Leigh Ann Hughes

As the Area Vice President for Chicago West, one of the company’s fastest growing areas, Hughes’s team has been consistently near the top of the company in the delivery of Basic, Digital and High Speed Internet, while dramatically improving the customer experience.  Since Comcast entered the market in late 2002, Chicago West has gained over 28,000 customers. She is responsible for over 800 employees and the service delivery for over 500,000 customers.

Hughes joined Comcast as a Business Manager in Tallahassee, Florida in 1994 after graduating from Florida State University with a Masters of Accounting degree. Within two years, Hughes was promoted to the Director of Business Operations where she continued Tallahassee’s tradition of strong margins and subscriber growth. She later served as General Manager of the almost 80,000 customer market.

When Comcast acquired Media One in 2001, Hughes was transferred to Ann Arbor, MI where she was the Vice President/General Manager of the new system with over 200,000 customers and 150 employees. Her two years in Ann Arbor were marked by solid subscriber growth, the launch of the Comcast brand and the imprint of Comcast’s financial discipline.
A year later she moved to Chicago, the country’s third largest market, as part of Comcast’s acquisition of AT&T Broadband. Under Hughes’s leadership, the Chicago West Area has been a shining example of the success of this major acquisition, being recognized in 2004 as the Mid-West Division’s “System of the Year”.

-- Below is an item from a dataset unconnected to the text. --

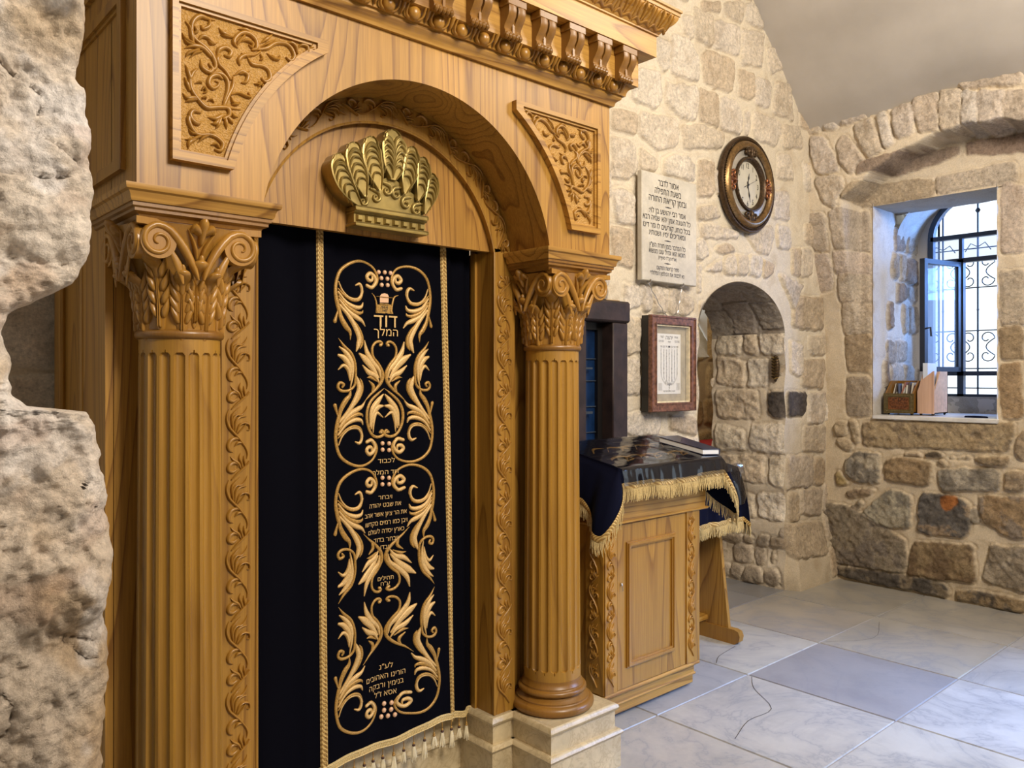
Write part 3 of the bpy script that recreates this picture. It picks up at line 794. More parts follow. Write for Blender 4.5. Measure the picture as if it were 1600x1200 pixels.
# ---------------- floor: one pavement of large marble slabs, bedded in grout
def floor_mat():
    m, nt, b = newmat('worn_marble_pavement')
    at = N(nt, 'ShaderNodeAttribute', attribute_name='Col'); v = coords(nt, (1, 1, 1))
    n0 = N(nt, 'ShaderNodeTexNoise', noise_dimensions='4D', i_Scale=1.9, i_Detail=7, i_Roughness=.62, i_Distortion=1.1); nt.links.new(v, n0.inputs['Vector'])
    w = N(nt, 'ShaderNodeMath', operation='MULTIPLY', i_1=37.0); nt.links.new(at.outputs['Alpha'], w.inputs[0]); nt.links.new(w.outputs[0], n0.inputs['W'])
    a = N(nt, 'ShaderNodeMath', operation='SUBTRACT', i_1=.5); nt.links.new(n0.outputs[0], a.inputs[0])
    ab = N(nt, 'ShaderNodeMath', operation='ABSOLUTE'); nt.links.new(a.outputs[0], ab.inputs[0])
    r = ramp(nt, [(0, (.65,) * 3), (.014, (.28,) * 3), (.08, (0,) * 3)], ab.outputs[0])
    n1 = N(nt, 'ShaderNodeTexNoise', noise_dimensions='4D', i_Scale=3.2, i_Detail=6, i_Roughness=.65, i_Distortion=.8); nt.links.new(v, n1.inputs['Vector']); nt.links.new(w.outputs[0], n1.inputs['W'])
    r1 = ramp(nt, [(.3, (.80,) * 3), (.5, (1,) * 3), (.7, (1.1,) * 3)], n1.outputs[0])
    mu = N(nt, 'ShaderNodeMixRGB', blend_type='MULTIPLY', i_0=1.0); nt.links.new(at.outputs['Color'], mu.inputs[1]); nt.links.new(r1.outputs[0], mu.inputs[2])
    mx = N(nt, 'ShaderNodeMixRGB', i_2=(.24, .25, .28, 1)); nt.links.new(r.outputs[0], mx.inputs[0]); nt.links.new(mu.outputs[0], mx.inputs[1])
    nt.links.new(mx.outputs[0], b.inputs['Base Color'])
    rr = N(nt, 'ShaderNodeMapRange'); rr.inputs[3].default_value = .22; rr.inputs[4].default_value = .42; nt.links.new(n1.outputs[0], rr.inputs[0]); nt.links.new(rr.outputs[0], b.inputs['Roughness'])
    bump(nt, b, n1.outputs[0], .10, .01); return m
M['floor'] = floor_mat()
xe = [-2.26, -1.53, -.80, -.07, .66, 1.39, 2.12, 2.85, 3.58, 4.31, 5.05, 5.80]
ye = [-2.16, -1.43, -.70, .03, .76, 1.49, 2.22, 2.93]
rng = random.Random(4); mb = MB(); slabcol = []
special = {(7, 5): (.58, .56, .52), (8, 5): (.37, .365, .385), (9, 5): (.49, .455, .385), (10, 5): (.50, .47, .41), (8, 6): (.58, .56, .51), (9, 6): (.48, .43, .355), (10, 6): (.46, .425, .36),
           (7, 4): (.60, .585, .545), (8, 4): (.60, .60, .60), (9, 4): (.52, .52, .52), (10, 4): (.53, .51, .47), (6, 5): (.56, .53, .48), (6, 4): (.55, .52, .46), (7, 6): (.45, .45, .46), (7, 3): (.6, .6, .6), (8, 3): (.58, .6, .62)}
def slab(x0, x1, y0, y1, c, g=.003):
    j = lambda: rng.uniform(-.0015, .0015)
    b = .003; z = rng.uniform(-.0006, .0006)
    x0 += g + j(); x1 -= g + j(); y0 += g + j(); y1 -= g + j()
    before = len(mb.v)
    mb.add([(x0, y0, -.006), (x1, y0, -.006), (x1, y1, -.006), (x0, y1, -.006), (x0 + b, y0 + b, z), (x1 - b, y0 + b, z), (x1 - b, y1 - b, z), (x0 + b, y1 - b, z)],
           [(0, 1, 5, 4), (1, 2, 6, 5), (2, 3, 7, 6), (3, 0, 4, 7), (4, 5, 6, 7)])
    c = tuple(x * .80 for x in c); a = rng.random(); slabcol.extend([(*c, a)] * (len(mb.v) - before))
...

A graduate of the Inaugural Class of Leadership Comcast, now known as ELF, in 1999 and a graduate of Comcast Management Development Program in 2002, Hughes is an Executive Member of Women In Cable and Telecommunications. In 2002 she was nominated for the Carla Laufer Achievement Award and in 2005 received the WICT Breaking the Mold Award.  Also in 2005, Hughes was recognized by the Business Ledger as one of Today’s Young Executives, recognizing leaders in Chicagoland under the age of forty, for excellence in business.